On one side, grocery store chains claim that alcohol sales will bolster already razor-thin margins, while also providing the market some much-needed price relief. On the other side, mom-and-pop liquor store owners say that the increased competition would put them out of business.

Other states have experienced these same growing pains as they move away from old laws that predate America’s many great economic advances and commercial revolutions. Typically, the grocery stores (and free market) comes out victorious, but it’s always a fight to the bitter end.

“It’s a terrible idea,” Wells Liquors owner and general manager JoAnn Hyatt said. “They’ll be a lot of stores put out of business from this I believe. This is an old law in Maryland, but sometimes, old laws aren’t necessarily bad laws for the state. We should leave some things alone.
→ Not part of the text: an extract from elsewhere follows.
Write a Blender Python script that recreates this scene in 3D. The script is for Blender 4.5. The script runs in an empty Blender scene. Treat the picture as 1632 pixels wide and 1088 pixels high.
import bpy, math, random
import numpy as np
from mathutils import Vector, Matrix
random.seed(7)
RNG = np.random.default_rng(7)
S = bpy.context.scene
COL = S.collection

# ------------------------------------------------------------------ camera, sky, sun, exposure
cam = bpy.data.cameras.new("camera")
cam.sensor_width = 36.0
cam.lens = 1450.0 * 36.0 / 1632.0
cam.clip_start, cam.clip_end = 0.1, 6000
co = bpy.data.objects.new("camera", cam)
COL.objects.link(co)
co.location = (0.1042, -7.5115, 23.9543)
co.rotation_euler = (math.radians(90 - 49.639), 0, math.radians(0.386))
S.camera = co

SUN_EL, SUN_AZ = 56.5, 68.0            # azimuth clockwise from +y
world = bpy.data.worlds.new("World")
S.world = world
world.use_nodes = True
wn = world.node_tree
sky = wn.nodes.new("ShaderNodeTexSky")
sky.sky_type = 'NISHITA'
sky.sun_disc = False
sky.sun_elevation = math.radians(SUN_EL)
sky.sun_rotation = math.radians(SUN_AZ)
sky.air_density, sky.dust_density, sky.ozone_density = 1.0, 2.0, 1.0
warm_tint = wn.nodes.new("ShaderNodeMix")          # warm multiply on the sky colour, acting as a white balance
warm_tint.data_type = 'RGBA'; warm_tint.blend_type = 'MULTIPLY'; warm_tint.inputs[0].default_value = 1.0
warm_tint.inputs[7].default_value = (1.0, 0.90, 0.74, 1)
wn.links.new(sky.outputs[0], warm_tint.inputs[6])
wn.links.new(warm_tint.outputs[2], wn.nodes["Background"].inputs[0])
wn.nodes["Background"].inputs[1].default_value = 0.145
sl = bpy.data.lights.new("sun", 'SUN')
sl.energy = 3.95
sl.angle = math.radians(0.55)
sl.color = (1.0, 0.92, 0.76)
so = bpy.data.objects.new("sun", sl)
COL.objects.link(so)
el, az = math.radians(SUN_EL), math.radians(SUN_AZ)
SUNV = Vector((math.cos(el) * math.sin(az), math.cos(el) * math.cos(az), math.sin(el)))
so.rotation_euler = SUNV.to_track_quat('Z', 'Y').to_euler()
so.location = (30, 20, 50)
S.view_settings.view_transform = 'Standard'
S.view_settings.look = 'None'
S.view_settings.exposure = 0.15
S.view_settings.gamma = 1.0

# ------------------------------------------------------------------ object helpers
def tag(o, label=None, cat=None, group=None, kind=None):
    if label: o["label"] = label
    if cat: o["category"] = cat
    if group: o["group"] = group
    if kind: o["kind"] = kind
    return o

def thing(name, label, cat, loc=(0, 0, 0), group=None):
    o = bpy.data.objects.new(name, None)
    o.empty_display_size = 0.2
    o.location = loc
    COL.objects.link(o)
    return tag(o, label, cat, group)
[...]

“Do we really want to hurt all these businesses that I’ve been paying taxes, employing people for so many years? Do we really want to do that?” Hyatt asked rhetorically.
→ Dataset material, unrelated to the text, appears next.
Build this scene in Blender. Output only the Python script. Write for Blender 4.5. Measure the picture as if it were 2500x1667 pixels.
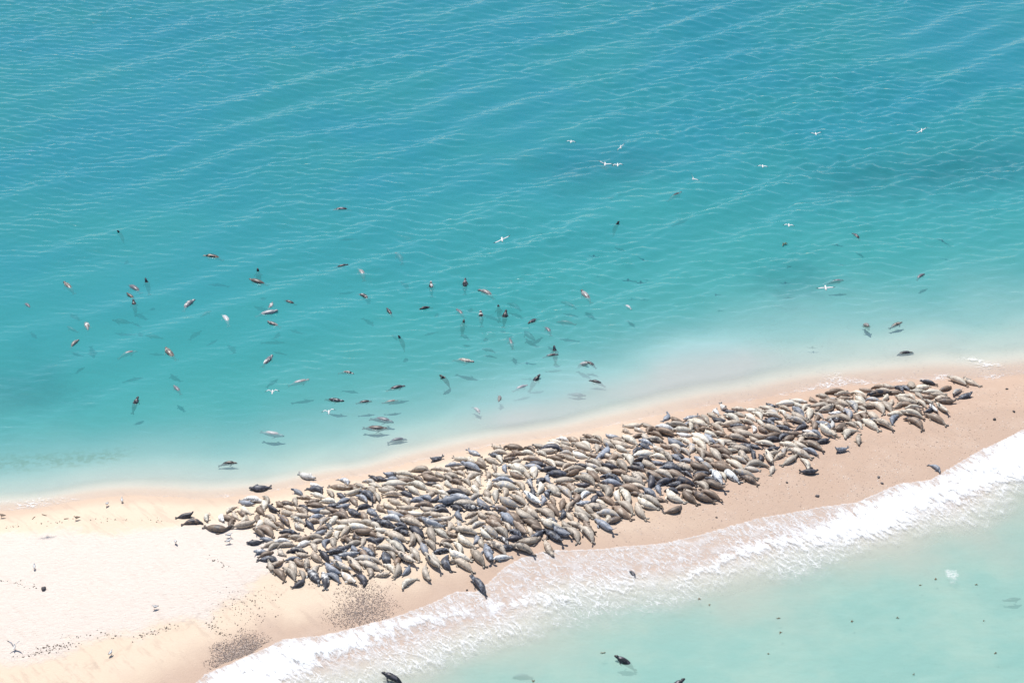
import bpy, math, random
import numpy as np
from mathutils import Vector, Matrix, Euler
for o in list(bpy.data.objects): bpy.data.objects.remove(o)
SC = bpy.context.scene; C = SC.collection
R = math.radians
# ------------------------------------------------------------------ camera: cliff top, 95 m up, looking 30 degrees down
CAM_H = 95.0; PITCH = R(30); FPX = 5000.0
cam = bpy.data.cameras.new('camera'); camo = bpy.data.objects.new('camera', cam); C.objects.link(camo)
cam.sensor_width = 36; cam.lens = 36 * FPX / 2500; cam.clip_start = 1; cam.clip_end = 9000
camo.location = (0, 0, CAM_H); camo.rotation_euler = (R(90) - PITCH, 0, 0); SC.camera = camo
# ------------------------------------------------------------------ sky and sun
SUN_EL = R(61); SUN_AZ = R(-24)          # azimuth from +Y, negative towards -X
world = bpy.data.worlds.new('World'); SC.world = world; world.use_nodes = True
wn = world.node_tree.nodes; wl = world.node_tree.links
sky = wn.new('ShaderNodeTexSky'); sky.sky_type = 'NISHITA'; sky.sun_disc = False
sky.sun_elevation = SUN_EL; sky.sun_rotation = SUN_AZ; sky.air_density = 1.0; sky.dust_density = 0.35; sky.ozone_density = 1.5
wl.new(sky.outputs[0], wn['Background'].inputs[0]); wn['Background'].inputs[1].default_value = 0.095
sun = bpy.data.lights.new('sun', 'SUN'); suno = bpy.data.objects.new('sun', sun); C.objects.link(suno)
sun.energy = 4.3; sun.angle = R(0.53); sun.color = (1.0, 0.955, 0.89)
SUN_DIR = Vector((math.sin(SUN_AZ) * math.cos(SUN_EL), math.cos(SUN_AZ) * math.cos(SUN_EL), math.sin(SUN_EL)))
suno.rotation_euler = (-SUN_DIR).to_track_quat('-Z', 'Y').to_euler(); suno.location = SUN_DIR * 300
SC.view_settings.view_transform = 'Standard'; SC.view_settings.look = 'None'
SC.view_settings.exposure = 0.24; SC.view_settings.gamma = 1.0; SC.view_settings.use_curve_mapping = False
SC.render.engine = 'CYCLES'
cy = SC.cycles; cy.use_denoising = True; cy.max_bounces = 6; cy.diffuse_bounces = 2; cy.glossy_bounces = 2
cy.transparent_max_bounces = 24; cy.volume_bounces = 0; cy.use_adaptive_sampling = True; cy.adaptive_threshold = 0.02; cy.sample_clamp_indirect = 6; cy.sample_clamp_direct = 1.8; cy.caustics_reflective = False; cy.caustics_refractive = False
# ------------------------------------------------------------------ picture point -> point of the place
def ray(px, py):
    u = (px - 1250.0) / FPX; v = (833.5 - py) / FPX
    return np.array([u, math.cos(PITCH) + v * math.sin(PITCH), -math.sin(PITCH) + v * math.cos(PITCH)])
def at_z(px, py, z=0.0):
    d = ray(px, py); t = (z - CAM_H) / d[2]
    return np.array([d[0] * t, d[1] * t, z])
def to_px(p):
    x, y, z = p[0], p[1], p[2] - CAM_H
    f = y * math.cos(PITCH) - z * math.sin(PITCH); u = y * math.sin(PITCH) + z * math.cos(PITCH)
    return 1250 + FPX * x / f, 833.5 - FPX * u / f
# ------------------------------------------------------------------ small helpers
def tag(o, label=None, cat=None, group=None, kind=None):
    if label: o['label'] = label
    if cat: o['category'] = cat
    if group: o['group'] = group
    if kind: o['kind'] = kind
    return o
def link_mesh(name, me, mat=None):
    o = bpy.data.objects.new(name, me); C.objects.link(o)
    if mat and not me.materials: me.materials.append(mat)
    return o
def mesh_from(name, verts, faces, smooth=True):
    me = bpy.data.meshes.new(name); me.from_pydata([tuple(v) for v in verts], [], [tuple(f) for f in faces]); me.update()
    if smooth: me.polygons.foreach_set('use_smooth', [True] * len(me.polygons))
    return me
def mesh_np(name, V, F, smooth=True):
    V = np.asarray(V, np.float32); F = np.asarray(F, np.int32); k = F.shape[1]
    me = bpy.data.meshes.new(name); me.vertices.add(len(V)); me.vertices.foreach_set('co', V.ravel())
    me.loops.add(F.size); me.loops.foreach_set('vertex_index', F.ravel())
    me.polygons.add(len(F)); me.polygons.foreach_set('loop_start', np.arange(0, F.size, k, dtype=np.int32))
    me.polygons.foreach_set('loop_total', np.full(len(F), k, np.int32))
    me.polygons.foreach_set('use_smooth', np.full(len(F), smooth, bool)); me.update(calc_edges=True); me.validate()
    return me
def set_attr(me, name, vals, typ='FLOAT'):
    a = me.attributes.new(name, typ, 'POINT')
    a.data.foreach_set('value' if typ == 'FLOAT' else ('vector' if typ == 'FLOAT_VECTOR' else 'color'), np.asarray(vals, np.float32).ravel())
class G:                                   # node graph shorthand
    def __init__(s, name):
        s.m = bpy.data.materials.new(name); s.m.use_nodes = True; s.n = s.m.node_tree.nodes; s.l = s.m.node_tree.links
        s.n.clear(); s.out = s.n.new('ShaderNodeOutputMaterial')
    def node(s, t, ins=None, **kw):
        n = s.n.new(t)
        for k, v in kw.items(): setattr(n, k, v)
        for k, v in (ins or {}).items(): s.put(n.inputs[k], v)
        return n
    def put(s, sock, v):
        if isinstance(v, bpy.types.NodeSocket): s.l.new(v, sock)
        elif isinstance(v, bpy.types.Node): s.l.new(v.outputs[0], sock)
        else:
            if isinstance(v, tuple) and len(v) == 3 and len(sock.default_value) == 4: v = (*v, 1)
            sock.default_value = v
    def attr(s, name, out='Fac'): return s.node('ShaderNodeAttribute', attribute_name=name).outputs[out]
    def math(s, op, a, b=0.0, clamp=False):
        n = s.node('ShaderNodeMath', operation=op, use_clamp=clamp); s.put(n.inputs[0], a); s.put(n.inputs[1], b); return n.outputs[0]
    def ramp(s, v, a, b, lo=0.0, hi=1.0):   # smoothstep map
        n = s.node('ShaderNodeMapRange', interpolation_type='SMOOTHSTEP'); s.put(n.inputs[0], v)
        for i, x in enumerate((a, b, lo, hi)): n.inputs[i + 1].default_value = x
        return n.outputs[0]
    def mix(s, f, a, b, blend='MIX'):
        n = s.node('ShaderNodeMix', data_type='RGBA', blend_type=blend); s.put(n.inputs[0], f); s.put(n.inputs[6], a); s.put(n.inputs[7], b); return n.outputs[2]
    def mapping(s, vec, scale=(1, 1, 1), rot=(0, 0, 0), loc=(0, 0, 0)):
        n = s.node('ShaderNodeMapping'); s.put(n.inputs[0], vec); n.inputs[1].default_value = loc; n.inputs[2].default_value = rot; n.inputs[3].default_value = scale; return n.outputs[0]
    def noise(s, vec, scale, detail=3, rough=0.55, out=0, dist=0.0):
        n = s.node('ShaderNodeTexNoise'); s.put(n.inputs['Vector'], vec); n.inputs['Scale'].default_value = scale; n.inputs['Detail'].default_value = detail
        n.inputs['Roughness'].default_value = rough; n.inputs['Distortion'].default_value = dist; return n.outputs[out]
    def voro(s, vec, scale, feature='F1', out='Distance', rnd=1.0):
        n = s.node('ShaderNodeTexVoronoi', feature=feature); s.put(n.inputs['Vector'], vec); n.inputs['Scale'].default_value = scale; n.inputs['Randomness'].default_value = rnd; return n.outputs[out]
    def bump(s, h, strength, dist, normal=None):
        n = s.node('ShaderNodeBump'); s.put(n.inputs['Height'], h); n.inputs['Strength'].default_value = strength; n.inputs['Distance'].default_value = dist
        if normal is not None: s.put(n.inputs['Normal'], normal)
        return n.outputs[0]
    def surface(s, sh): s.put(s.out.inputs[0], sh); return s.m
def smooth01(t): t = np.clip(t, 0, 1); return t * t * (3 - 2 * t)
def sstep(a, b, x): return smooth01((x - a) / (b - a))
def sd_poly(P, poly):                      # signed distance, positive inside
    P = np.asarray(P, float); poly = np.asarray(poly, float); best = np.full(len(P), 1e9); ins = np.zeros(len(P), bool)
    x, y = P[:, 0], P[:, 1]
    for i in range(len(poly)):
        a = poly[i]; b = poly[(i + 1) % len(poly)]; e = b - a; L = e @ e
        if L < 1e-12: continue
        t = np.clip(((x - a[0]) * e[0] + (y - a[1]) * e[1]) / L, 0, 1)
        dx = x - a[0] - t * e[0]; dy = y - a[1] - t * e[1]; best = np.minimum(best, dx * dx + dy * dy)
        c = (a[1] > y) != (b[1] > y)
        if c.any(): ins ^= c & (x < (b[0] - a[0]) * (y - a[1]) / ((b[1] - a[1]) or 1e-9) + a[0])
    d = np.sqrt(best); return np.where(ins, d, -d)
def vnoise(x, y, s, seed):                 # cheap smooth value noise
    rs = np.random.RandomState(seed); T = rs.rand(64, 64); u = x / s; v = y / s; i = np.floor(u).astype(int); j = np.floor(v).astype(int)
    fu = smooth01(u - i); fv = smooth01(v - j); g = lambda a, b: T[a % 64, b % 64]
    return (g(i, j) * (1 - fu) + g(i + 1, j) * fu) * (1 - fv) + (g(i, j + 1) * (1 - fu) + g(i + 1, j + 1) * fu) * fv - 0.5
def fbm(x, y, s, seed, n=3): return sum(vnoise(x, y, s / 2 ** k, seed + k) / 2 ** k for k in range(n))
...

Hyatt said that a lot of liquor stores purposefully take up operations right next to grocery stores in order to ease consumer needs and drive organic traffic. Therefore, a change to the law would bring the competition directly to their doorstep, quite literally.

Grocery stores believe selling beer and wine will benefit customers the most

Conversely, retail advocates say the increased options give shoppers more flexibility, as well as create jobs.

“We do think there’s growing support but we’re just going to have to wait and see what happens,” Maryland Retailers Association legislative and membership associate Sarah Price said. Her association also said the new law would help community grocery stores stay afloat.

“Grocery stores operate at some of the lowest profit margins in the retail industry at about 1 percent to 3 percent profit margin, so every little bit helps with operating costs,” Price said.

Senate Bill 603 will likely go to a second reader soon. If the bill passes, it would be put on the next ballot as a referendum to let voters ultimately decide.

Wegmans grocery store brand issued a statement of support for the bill.

“We are in support of this legislation which allows grocery stores in Maryland to sell beer and wine to customers. We are always looking for ways to make the shopping experience and meal planning easier and more enjoyable for our customers. That includes shopping for wine and beer to pair with the food they are buying. We’ve had great success in other states where we are able to sell beer and wine in our stores.”